Approach: NHEERL is studying the potential effects of global change on vulnerable ecosystems. Species or ecosystems whose natural habitat is within an ecotone are expected to exhibit the first signals of global change. Latitudinal migration of high altitude wild flowers, for example, may be such a signal. Identification of changes within these sentinel species would significantly decrease the uncertainty as to whether climate change is indeed occurring and provide information on the vulnerability of these sensitive ecosystems to climate change. Our research also focuses on coastal areas which are extremely vulnerable to sea-level rise and therefore considered high risk. The high population density, loss of coastal wetlands, the costs of defending sheltered shorelines and property, the loss of beaches and recreational facilities, as well as the impact on the infrastructure of coastal cities(i.e., sewers, drinking water supplies, etc.) establish the coastal regions as the most vulnerable region to climate change. The last component of our research focuses on the impacts of atmospheric stressors -- such as UV-B -- on ecosystem health, including potential linkages to amphibian decline.
- We have concluded a long-term collaborative effort with the International Rice Research Institute on the effects of climate change (specifically, increases in levels of ultraviolet-B, or UV-B, radiation) on rice production. Our studies of rice grown under realistic field conditions showed that UV-B does not pose a major risk to crop yield.
- We developed a technique for determining thermal requirements for freshwater fishes and used this technique to demonstrate that redistribution of fish species may represent a major impact of climate change.
- As one of the major accomplishments of the entire U.S. Global Change Research Program, we showed, in collaboration with extramural scientists, that the net loss of carbon from the terrestrial biosphere during the late 1980s was close to zero, indicating that carbon losses due to deforestation must be offset by carbon accretion elsewhere.

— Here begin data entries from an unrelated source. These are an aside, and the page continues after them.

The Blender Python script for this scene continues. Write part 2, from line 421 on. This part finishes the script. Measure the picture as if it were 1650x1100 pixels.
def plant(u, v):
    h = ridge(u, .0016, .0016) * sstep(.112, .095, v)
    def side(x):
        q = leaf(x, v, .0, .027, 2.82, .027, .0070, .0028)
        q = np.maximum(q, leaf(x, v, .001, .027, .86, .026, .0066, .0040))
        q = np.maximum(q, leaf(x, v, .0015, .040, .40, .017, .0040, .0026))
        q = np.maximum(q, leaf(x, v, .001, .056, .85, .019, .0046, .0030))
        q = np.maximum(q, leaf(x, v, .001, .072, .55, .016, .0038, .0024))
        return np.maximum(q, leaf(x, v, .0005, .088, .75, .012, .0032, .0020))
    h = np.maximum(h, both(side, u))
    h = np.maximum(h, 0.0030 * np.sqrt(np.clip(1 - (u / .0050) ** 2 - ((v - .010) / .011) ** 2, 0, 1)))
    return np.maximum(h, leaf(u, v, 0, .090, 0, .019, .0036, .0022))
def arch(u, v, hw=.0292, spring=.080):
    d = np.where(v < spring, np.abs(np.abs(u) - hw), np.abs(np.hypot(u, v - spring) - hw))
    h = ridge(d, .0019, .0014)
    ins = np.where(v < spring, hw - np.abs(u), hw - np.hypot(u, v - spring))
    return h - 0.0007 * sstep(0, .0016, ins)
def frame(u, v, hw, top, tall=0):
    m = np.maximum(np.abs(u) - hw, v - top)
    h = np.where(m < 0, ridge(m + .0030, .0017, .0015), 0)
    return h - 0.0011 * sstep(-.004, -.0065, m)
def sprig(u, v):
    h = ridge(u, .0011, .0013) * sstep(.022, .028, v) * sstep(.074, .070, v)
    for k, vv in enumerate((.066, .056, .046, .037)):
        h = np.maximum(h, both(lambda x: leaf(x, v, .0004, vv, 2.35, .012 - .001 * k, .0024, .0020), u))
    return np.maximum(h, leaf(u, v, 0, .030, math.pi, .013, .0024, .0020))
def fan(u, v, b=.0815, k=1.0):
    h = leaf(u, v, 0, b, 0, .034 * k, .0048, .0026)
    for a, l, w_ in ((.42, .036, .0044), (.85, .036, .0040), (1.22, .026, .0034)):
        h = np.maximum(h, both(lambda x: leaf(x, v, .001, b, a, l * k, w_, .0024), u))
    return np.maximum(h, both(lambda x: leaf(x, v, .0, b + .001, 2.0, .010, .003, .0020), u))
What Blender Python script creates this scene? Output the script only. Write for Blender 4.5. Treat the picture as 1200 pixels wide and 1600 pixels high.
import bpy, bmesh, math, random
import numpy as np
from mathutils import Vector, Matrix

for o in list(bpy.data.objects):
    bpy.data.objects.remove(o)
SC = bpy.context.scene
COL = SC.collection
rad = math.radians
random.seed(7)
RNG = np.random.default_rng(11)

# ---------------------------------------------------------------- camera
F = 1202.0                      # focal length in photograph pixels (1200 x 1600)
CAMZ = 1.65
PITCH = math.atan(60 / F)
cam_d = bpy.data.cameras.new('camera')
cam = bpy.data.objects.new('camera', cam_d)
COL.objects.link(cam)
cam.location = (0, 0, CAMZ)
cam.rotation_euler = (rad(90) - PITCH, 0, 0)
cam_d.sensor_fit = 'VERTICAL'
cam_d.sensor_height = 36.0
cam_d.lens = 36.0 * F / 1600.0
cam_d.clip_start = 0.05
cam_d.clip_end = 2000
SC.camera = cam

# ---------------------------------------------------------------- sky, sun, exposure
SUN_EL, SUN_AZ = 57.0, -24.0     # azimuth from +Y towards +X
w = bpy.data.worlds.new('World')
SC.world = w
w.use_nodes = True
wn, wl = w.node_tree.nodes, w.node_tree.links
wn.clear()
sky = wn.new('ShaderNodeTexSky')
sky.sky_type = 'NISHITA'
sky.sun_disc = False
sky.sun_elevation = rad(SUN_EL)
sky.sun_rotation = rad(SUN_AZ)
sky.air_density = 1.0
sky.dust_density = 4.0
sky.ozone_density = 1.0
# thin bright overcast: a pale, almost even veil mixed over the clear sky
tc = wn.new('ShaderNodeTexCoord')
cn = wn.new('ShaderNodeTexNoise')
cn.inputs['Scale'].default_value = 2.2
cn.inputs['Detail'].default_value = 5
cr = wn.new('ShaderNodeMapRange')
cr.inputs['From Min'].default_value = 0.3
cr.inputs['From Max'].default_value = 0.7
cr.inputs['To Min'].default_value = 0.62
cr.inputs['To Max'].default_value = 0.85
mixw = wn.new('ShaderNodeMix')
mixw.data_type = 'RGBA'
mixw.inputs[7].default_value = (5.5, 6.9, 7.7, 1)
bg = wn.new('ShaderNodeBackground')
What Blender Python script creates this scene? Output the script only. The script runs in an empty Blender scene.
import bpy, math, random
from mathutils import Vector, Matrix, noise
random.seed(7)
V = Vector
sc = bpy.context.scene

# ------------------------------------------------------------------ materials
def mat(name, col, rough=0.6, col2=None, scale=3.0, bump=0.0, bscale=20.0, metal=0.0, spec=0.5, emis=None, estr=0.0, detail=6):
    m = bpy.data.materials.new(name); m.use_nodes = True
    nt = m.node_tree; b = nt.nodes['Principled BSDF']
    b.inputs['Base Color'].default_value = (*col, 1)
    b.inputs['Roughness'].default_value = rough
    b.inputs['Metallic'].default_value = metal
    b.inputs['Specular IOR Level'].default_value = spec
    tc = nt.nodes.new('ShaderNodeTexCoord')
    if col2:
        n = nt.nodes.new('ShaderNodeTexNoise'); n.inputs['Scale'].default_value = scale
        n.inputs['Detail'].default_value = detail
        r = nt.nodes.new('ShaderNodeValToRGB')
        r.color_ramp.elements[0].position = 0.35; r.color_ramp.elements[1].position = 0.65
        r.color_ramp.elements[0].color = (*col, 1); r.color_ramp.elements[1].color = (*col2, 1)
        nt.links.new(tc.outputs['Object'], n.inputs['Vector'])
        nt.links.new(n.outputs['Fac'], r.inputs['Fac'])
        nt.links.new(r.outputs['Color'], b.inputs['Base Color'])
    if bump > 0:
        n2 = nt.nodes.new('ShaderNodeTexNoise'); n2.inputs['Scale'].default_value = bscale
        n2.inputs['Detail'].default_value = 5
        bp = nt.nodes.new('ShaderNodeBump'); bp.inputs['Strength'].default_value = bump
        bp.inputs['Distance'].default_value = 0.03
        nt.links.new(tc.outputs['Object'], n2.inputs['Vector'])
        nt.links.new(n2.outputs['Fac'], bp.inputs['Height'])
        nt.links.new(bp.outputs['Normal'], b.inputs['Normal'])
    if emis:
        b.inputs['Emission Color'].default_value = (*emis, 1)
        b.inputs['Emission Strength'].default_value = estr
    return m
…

- Our researchers in Corvallis, OR, examined the effects of elevated CO2 and temperature on Douglas fir trees, an important species of Pacific Northwest forests valued for its timber. Tree seedlings were grown in specialized growth chambers that contained the components of a forested ecosystem in miniature. It was found that elevated temperatures altered bud growth and reduced shoot growth, resulting in deformed, shorter trees.